The Black Wood of Rannoch
The Black Wood of Rannoch is one of the oldest and largest surviving remnants of the native pinewoods remaining in Scotland - the great wood of Caledon. Continuous tree cover has been present in these woods for over ten thousand years, and this is one of the very few woods in Scotland where none of the trees have been planted by humans, instead having seeded and grown naturally. It’s home to indigenous varieties of Scots pine that grow only here.
That’s not to say that people haven’t had a long and close association with the wood. It has sheltered folk from weather and has been a place of refuge from neighbouring clans since ancient times. The 17th century saw increased felling due to the increasing demands of house building and when it came into the possession of the Crown after 1745, it was plundered still more. In the 19th century, the “best” (most straight, commercially viable) timber was felled, but many of the old, more twisted, irregular trees remain, with younger trees having seeded naturally in the gaps in the intervening years. Their “imperfection” was to be the very thing that saved them. The wood was scheduled to be cut down in 1919, but was spared by the signing of the armistice, although many of the straightest trees were subsequently felled during WW2 by the Canadian Forestry Corps, and with overgrazing by deer also occurring in it’s use as a sporting estate, there were few young trees left by the middle of the 20th Century.

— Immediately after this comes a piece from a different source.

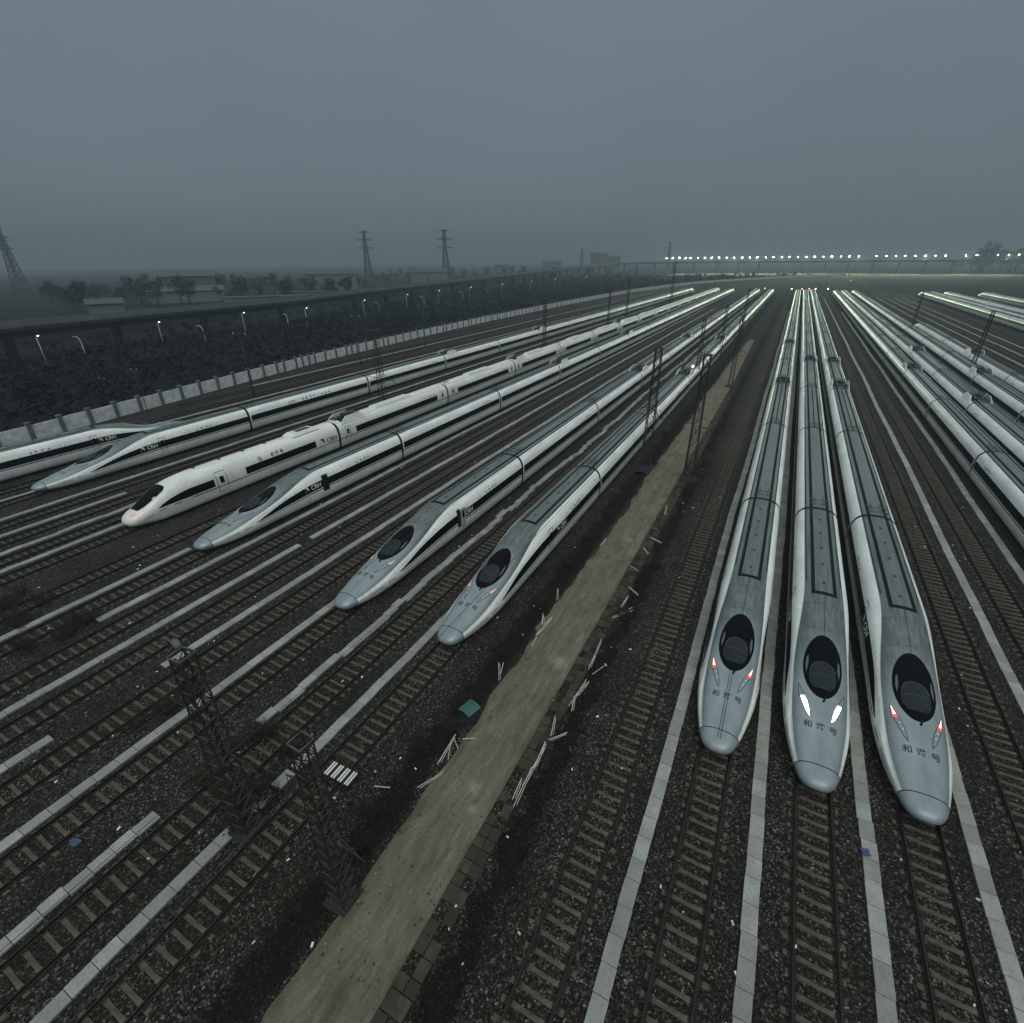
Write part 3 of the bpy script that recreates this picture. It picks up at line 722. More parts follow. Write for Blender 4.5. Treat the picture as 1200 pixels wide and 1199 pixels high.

The forestry commission purchased the Black Wood in 1947 and declared the core of the wood to be a conservation area and it became a protected forest reserve in 1975 under the care of Gunnar Godwin, and since then, has regenerated naturally to become the special place it is today.
The character of black wood is very different from regimented and tightly spaced commercially planted woodland. Despite it’s name, in summer the Black Wood is a place of dappled sunlight, an airy, naturally spaced community of predominantly Scots pine, with silver and downy birch, alder, rowan, juniper and aspen also growing. The wood is full of life.
The forest floor is clothed by an incredibly dense cover of heather and blaeberry (the Scot’s name for wild blueberry), smaller, and more intensely flavoured than their commercially grown cousins.
In August 2021, I made a pilgrimage to the Black Wood, making photographs, and collecting just enough wild blueberries to make a single pot of jam - a distillation of this magical place.